UN envoy Nickolay Mladenov has warned that a failure to form a government would lead to "Syria-like chaos".
Iraqi security forces have been unable to turn back Sunni militants led by the Islamic State as they advanced since June 10 from the north and west of the country towards the capital Baghdad.
Kurdish Peshmerga forces took the oil-rich city of Kirkuk, a disputed territory between Kurdish administration and the federal government, on June 12 after Iraqi security forces withdrew as Sunni rebels led by IS drew close to the city.
Nujayfi has demanded the resignation of Maliki as a necessary step towards stability.
"We discussed with the Kurdistan Democratic Party and others about changing the politics that brought Iraq to the brink of division and … changing the prime minister as a first step."
Maliki has often been criticised for ruling at the expense of the country’s Sunni minority and enflaming sectarian tensions in the country.
On Friday he accounced he was on seeking a third term in office, defying growing domestic and foreign pressure for him to step aside.

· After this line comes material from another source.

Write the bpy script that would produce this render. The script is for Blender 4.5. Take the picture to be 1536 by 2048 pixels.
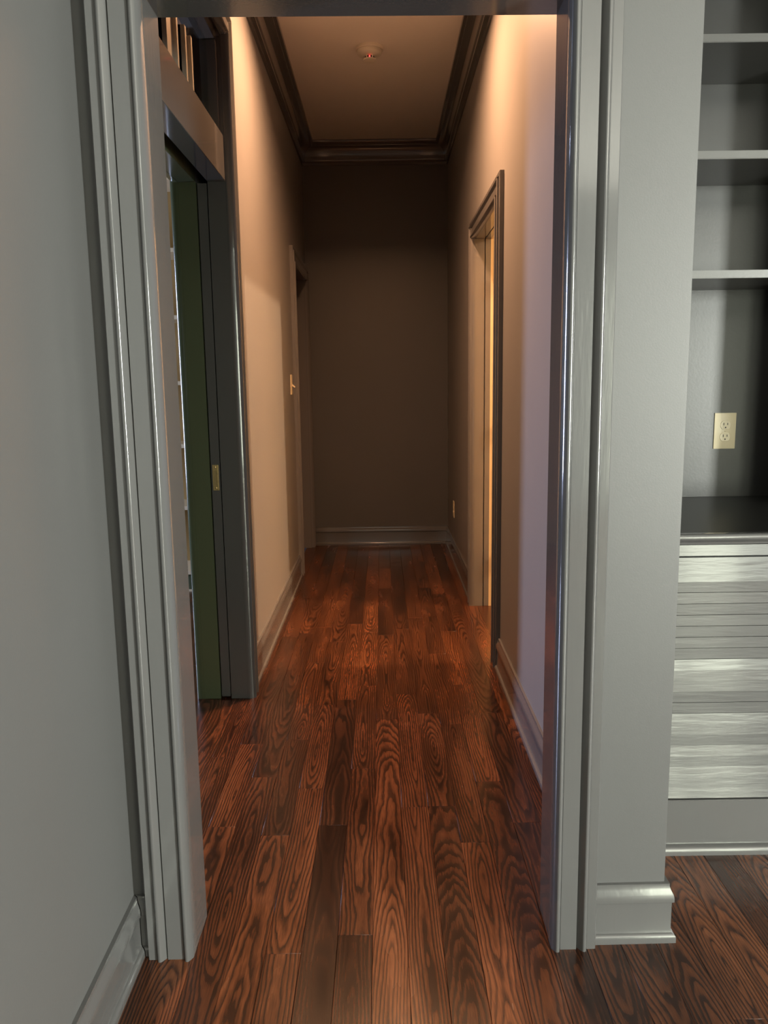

"I will never give up on my candidacy for the post of prime minister," Maliki said in a statement.
Writing in the Washington Post on Thursday, Ali Khedery a former US-Iraq diplomat and personal friend of Maliki, said he realised as early as 2010 that the US decision to back Maliki had been a mistake.
“I had come to realize that if he remained in office, he would create a divisive, despotic and sectarian government that would rip the country apart and devastate American interests,” he wrote.
“Iraq is now a failed state, and as countries across the Middle East fracture along ethno-sectarian lines, America is likely to emerge as one of the biggest losers of the new Sunni-Shiite holy war, with allies collapsing and radicals plotting another 9/11.”